Marcel Broodthaers - Le corbeau et le renard (1968)

Marcel Broodthaers (January 28, 1924 – January 28, 1976) was a Belgian poet, filmmaker and artist with a highly literate and often witty approach to creating art works.

He was born in Brussels, Belgium, where he was associated with the Groupe Surréaliste-revolutionaire from 1945 and dabbled in journalism, film, and poetry. After spending 20 years in poverty as a struggling poet[1], he performed the symbolic act of embedding fifty unsold copies of his book of poems Pense-Bête in plaster, creating his first art object. That same year, 1964, for his first exhibition, he wrote a famous preface for the exhibition catalogue;

\"I, too, wondered whether I could not sell something and succeed in life. For some time I had been no good at anything. I am forty years old... Finally the idea of inventing something insincere finally crossed my mind and I set to work straightaway. At the end of three months I showed what I had produced to Philippe Edouard Toussaint, the owner of the Galerie St Laurent. \'But it is art\' he said \'and I will willingly exhibit all of it.\' \'Agreed\' I replied. If I sell something, he takes 30%. It seems these are the usual conditions, some galleries take 75%. What is it? In fact it is objects.\" Broodthaers, 1964[2]

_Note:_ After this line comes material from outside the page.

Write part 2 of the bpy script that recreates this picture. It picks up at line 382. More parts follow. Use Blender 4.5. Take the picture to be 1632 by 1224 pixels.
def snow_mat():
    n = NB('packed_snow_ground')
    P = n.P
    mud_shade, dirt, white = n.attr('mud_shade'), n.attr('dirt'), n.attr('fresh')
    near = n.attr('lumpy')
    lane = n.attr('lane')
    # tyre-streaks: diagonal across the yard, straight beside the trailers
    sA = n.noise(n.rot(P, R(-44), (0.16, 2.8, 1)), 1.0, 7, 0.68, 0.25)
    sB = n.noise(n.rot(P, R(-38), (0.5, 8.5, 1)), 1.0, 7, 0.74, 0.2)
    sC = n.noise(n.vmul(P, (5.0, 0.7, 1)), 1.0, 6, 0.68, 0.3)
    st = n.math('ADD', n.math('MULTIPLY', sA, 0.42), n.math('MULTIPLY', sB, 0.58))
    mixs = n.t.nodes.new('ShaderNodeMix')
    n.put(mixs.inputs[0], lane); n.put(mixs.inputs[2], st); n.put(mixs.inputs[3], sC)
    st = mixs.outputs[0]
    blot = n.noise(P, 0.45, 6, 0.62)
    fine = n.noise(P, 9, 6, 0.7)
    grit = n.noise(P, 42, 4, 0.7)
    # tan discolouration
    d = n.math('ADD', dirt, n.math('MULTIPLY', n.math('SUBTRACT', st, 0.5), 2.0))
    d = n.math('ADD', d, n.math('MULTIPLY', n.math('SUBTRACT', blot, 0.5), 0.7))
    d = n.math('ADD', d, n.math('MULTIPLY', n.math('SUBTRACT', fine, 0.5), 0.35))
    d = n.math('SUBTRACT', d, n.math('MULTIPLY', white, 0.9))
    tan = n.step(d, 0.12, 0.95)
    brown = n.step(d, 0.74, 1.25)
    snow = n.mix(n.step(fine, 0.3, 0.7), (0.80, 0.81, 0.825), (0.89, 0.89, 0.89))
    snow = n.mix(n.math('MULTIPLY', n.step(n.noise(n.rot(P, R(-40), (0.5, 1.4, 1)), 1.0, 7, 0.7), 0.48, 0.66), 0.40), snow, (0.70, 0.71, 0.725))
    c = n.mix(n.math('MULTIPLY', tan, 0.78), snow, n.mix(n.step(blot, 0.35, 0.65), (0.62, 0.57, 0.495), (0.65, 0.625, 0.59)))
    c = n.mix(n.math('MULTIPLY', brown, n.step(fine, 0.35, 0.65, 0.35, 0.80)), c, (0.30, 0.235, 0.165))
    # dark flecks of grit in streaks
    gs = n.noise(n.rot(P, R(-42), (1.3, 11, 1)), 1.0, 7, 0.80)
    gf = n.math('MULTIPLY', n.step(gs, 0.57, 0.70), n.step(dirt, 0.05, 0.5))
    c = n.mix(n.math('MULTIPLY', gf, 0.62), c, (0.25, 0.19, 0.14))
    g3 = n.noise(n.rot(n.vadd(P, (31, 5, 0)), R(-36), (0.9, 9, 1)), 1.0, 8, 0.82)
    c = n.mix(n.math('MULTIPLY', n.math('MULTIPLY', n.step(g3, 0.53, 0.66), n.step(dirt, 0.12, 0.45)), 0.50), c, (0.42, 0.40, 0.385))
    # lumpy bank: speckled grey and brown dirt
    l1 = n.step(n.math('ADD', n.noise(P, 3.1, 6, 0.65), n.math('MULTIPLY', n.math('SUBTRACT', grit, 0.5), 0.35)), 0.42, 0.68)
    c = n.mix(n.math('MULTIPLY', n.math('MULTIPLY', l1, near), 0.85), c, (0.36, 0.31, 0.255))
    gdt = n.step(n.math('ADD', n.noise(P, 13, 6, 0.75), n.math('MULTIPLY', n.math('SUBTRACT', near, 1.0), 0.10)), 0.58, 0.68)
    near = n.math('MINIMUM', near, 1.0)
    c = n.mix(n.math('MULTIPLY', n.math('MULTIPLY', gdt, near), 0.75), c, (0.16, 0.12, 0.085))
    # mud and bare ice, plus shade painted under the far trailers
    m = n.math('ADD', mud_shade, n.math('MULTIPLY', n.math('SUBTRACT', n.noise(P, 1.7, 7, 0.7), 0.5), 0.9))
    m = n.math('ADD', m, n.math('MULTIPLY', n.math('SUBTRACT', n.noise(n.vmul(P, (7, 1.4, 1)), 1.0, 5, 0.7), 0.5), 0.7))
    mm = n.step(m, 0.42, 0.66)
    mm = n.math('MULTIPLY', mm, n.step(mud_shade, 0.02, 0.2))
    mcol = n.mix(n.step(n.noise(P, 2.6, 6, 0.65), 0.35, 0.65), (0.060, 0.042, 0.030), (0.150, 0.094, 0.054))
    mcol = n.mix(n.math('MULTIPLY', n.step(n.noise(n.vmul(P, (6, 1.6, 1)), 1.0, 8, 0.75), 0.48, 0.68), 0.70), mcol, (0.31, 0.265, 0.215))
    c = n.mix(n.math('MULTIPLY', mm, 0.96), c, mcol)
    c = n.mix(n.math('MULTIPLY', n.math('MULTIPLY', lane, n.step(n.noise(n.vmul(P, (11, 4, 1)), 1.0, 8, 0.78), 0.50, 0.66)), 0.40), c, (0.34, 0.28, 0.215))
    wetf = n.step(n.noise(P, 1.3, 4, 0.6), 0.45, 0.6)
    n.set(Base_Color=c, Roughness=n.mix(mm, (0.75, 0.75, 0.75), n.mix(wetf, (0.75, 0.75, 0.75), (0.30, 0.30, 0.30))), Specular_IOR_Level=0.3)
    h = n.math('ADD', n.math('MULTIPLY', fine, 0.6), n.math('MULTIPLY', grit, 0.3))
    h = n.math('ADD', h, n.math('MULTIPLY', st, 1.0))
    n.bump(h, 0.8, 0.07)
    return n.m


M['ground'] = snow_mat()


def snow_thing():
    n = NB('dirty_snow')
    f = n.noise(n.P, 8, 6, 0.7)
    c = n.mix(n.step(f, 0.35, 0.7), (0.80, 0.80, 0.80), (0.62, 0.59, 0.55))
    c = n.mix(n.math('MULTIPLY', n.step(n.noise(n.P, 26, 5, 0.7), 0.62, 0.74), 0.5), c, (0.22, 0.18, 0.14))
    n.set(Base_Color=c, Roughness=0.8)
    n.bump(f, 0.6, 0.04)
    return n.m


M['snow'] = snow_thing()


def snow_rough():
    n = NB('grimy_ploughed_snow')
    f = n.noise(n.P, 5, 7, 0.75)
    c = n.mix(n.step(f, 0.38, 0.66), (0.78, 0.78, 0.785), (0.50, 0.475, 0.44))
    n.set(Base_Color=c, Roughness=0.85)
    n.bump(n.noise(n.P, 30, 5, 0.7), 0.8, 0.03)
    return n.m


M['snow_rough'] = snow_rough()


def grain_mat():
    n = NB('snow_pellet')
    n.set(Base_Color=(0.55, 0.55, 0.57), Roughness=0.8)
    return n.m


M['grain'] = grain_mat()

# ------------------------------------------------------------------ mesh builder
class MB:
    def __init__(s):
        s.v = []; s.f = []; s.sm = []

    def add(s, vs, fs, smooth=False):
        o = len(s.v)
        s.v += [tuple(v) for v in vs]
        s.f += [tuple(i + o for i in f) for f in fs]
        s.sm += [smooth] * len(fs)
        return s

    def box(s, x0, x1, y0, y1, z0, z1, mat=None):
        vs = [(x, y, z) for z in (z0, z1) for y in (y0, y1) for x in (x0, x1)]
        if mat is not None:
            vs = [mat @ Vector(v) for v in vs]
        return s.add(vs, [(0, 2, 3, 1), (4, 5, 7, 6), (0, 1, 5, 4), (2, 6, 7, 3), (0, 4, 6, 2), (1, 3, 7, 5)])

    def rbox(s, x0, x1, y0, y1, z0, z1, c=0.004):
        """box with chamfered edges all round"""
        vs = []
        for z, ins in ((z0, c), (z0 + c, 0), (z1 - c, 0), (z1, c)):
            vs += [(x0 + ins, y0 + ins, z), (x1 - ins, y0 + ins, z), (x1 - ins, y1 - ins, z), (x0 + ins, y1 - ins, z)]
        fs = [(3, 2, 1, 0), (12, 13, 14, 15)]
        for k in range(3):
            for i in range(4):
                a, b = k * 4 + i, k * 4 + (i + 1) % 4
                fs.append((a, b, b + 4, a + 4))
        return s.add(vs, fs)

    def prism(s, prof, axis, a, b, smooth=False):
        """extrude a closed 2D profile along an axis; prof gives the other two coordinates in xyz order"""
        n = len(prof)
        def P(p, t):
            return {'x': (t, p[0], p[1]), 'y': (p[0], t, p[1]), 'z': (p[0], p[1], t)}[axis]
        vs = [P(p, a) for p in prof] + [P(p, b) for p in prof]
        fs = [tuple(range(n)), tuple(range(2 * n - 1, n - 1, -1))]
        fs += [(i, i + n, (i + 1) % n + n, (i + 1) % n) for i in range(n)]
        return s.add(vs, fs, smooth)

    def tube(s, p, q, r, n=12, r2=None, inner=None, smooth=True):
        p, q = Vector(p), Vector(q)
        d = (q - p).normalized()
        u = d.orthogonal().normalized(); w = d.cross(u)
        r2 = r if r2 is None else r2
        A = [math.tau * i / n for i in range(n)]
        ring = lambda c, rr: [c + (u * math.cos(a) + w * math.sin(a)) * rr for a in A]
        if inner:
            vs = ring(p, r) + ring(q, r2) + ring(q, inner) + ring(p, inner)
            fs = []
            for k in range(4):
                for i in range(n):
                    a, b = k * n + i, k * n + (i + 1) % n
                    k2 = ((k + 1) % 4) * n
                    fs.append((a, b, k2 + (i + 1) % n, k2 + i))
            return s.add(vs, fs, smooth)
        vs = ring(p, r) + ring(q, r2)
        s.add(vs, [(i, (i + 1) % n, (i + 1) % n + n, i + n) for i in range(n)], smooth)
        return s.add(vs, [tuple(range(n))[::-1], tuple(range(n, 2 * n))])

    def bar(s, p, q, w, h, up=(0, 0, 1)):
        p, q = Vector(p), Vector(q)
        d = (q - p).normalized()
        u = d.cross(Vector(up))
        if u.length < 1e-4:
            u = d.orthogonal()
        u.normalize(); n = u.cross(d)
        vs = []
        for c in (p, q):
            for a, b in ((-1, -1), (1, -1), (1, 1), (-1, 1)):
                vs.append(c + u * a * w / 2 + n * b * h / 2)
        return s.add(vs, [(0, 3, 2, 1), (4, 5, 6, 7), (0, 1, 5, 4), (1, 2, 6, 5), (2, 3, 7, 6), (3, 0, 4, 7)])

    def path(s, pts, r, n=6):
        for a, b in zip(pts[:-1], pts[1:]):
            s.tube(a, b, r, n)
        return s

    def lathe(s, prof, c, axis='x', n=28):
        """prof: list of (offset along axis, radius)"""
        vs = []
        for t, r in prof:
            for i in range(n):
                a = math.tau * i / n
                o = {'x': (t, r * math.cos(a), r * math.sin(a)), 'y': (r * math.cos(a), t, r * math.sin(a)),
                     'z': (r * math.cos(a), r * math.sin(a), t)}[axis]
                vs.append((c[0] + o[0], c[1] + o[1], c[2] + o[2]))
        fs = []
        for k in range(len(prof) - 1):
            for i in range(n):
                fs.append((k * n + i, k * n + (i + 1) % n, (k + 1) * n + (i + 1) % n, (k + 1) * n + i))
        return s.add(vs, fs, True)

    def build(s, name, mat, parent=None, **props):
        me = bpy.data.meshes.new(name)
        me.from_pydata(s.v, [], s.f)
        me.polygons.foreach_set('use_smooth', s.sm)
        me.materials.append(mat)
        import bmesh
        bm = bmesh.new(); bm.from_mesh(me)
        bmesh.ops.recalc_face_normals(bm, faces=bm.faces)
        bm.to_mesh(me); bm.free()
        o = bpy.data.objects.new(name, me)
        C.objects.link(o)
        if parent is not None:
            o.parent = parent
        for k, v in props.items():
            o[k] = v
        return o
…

He worked principally with assemblies of found objects and collage, often containing written texts. His most noted work was an installation in his Brussels house which he called Musée d\'Art Moderne, Départment des Aigles (1968). This installation was followed by a further eleven manifestations of the \'museum\', including at the Düsseldorf Kunsthalle for an exhibition in 1970 and at documenta 5 in Kassel in 1972. For such works he is associated with the late 20th century global spread of both installation art, as well as \"institutional critique,\" in which interrelationships between artworks, the artist, and the museum are a focus.

Broodthaers died in Cologne, Germany on his 52nd birthday.